(Scene modeling code data)
++++++
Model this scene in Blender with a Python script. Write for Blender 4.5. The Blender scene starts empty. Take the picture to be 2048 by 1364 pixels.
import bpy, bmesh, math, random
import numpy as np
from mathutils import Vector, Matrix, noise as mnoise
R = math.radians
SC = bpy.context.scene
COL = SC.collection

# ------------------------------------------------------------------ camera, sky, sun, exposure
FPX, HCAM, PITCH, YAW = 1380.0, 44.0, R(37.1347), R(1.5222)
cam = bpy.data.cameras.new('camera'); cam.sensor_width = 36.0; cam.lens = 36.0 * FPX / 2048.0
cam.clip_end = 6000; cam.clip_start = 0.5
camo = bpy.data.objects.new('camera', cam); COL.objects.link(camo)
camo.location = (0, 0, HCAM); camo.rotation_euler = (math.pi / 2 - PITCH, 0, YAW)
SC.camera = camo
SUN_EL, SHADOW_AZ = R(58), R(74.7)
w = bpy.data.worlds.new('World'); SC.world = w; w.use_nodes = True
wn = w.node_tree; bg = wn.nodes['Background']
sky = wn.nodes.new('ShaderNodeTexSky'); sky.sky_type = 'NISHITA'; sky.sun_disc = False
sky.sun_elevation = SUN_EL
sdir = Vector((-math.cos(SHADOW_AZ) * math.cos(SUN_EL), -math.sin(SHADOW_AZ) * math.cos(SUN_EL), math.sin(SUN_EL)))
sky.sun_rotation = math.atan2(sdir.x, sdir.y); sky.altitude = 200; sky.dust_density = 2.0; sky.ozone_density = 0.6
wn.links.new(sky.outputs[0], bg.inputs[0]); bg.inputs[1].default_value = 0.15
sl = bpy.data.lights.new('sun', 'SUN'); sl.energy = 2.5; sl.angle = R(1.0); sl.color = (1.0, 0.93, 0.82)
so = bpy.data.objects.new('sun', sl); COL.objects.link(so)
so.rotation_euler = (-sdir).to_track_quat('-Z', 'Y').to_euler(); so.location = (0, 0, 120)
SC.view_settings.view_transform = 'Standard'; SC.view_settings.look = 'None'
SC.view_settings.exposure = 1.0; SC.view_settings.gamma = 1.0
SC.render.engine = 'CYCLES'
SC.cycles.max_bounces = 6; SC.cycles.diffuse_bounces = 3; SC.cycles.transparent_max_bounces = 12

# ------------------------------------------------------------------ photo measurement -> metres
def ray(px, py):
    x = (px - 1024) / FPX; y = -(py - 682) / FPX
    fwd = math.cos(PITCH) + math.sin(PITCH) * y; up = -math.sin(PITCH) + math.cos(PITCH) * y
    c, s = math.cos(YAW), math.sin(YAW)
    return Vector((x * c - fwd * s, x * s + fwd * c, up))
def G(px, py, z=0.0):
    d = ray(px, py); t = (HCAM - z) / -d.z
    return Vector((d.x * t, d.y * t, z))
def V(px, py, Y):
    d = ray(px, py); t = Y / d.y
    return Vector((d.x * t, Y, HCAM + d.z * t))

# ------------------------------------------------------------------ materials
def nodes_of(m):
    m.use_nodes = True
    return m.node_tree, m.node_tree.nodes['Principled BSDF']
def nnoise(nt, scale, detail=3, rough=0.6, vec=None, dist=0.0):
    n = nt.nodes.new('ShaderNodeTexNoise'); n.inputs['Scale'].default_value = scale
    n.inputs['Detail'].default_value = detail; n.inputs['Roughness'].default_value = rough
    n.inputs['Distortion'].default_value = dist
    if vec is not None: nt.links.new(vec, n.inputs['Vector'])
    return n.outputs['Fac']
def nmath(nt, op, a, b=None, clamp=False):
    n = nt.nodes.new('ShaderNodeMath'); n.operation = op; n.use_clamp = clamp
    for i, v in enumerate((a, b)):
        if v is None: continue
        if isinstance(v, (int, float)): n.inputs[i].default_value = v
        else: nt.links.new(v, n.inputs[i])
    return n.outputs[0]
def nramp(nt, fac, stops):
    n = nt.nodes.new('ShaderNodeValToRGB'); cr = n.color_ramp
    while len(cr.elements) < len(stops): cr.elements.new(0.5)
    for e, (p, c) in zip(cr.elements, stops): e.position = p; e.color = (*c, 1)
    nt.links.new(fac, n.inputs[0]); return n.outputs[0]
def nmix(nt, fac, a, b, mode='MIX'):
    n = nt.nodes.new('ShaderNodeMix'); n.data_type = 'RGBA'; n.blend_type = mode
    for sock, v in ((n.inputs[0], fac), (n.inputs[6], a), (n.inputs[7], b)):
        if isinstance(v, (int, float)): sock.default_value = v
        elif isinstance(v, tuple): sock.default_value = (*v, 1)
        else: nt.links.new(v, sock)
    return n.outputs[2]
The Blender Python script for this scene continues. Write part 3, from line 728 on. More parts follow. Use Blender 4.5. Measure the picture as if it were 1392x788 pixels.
++++++
Goal - Set down exactly the lines that begin the records and continue through the line bearing "COL = SC.collection"; include both ends.

Solution for this exercise -
Model this scene in Blender with a Python script. Write for Blender 4.5. The Blender scene starts empty. Take the picture to be 2048 by 1364 pixels.
import bpy, bmesh, math, random
import numpy as np
from mathutils import Vector, Matrix, noise as mnoise
R = math.radians
SC = bpy.context.scene
COL = SC.collection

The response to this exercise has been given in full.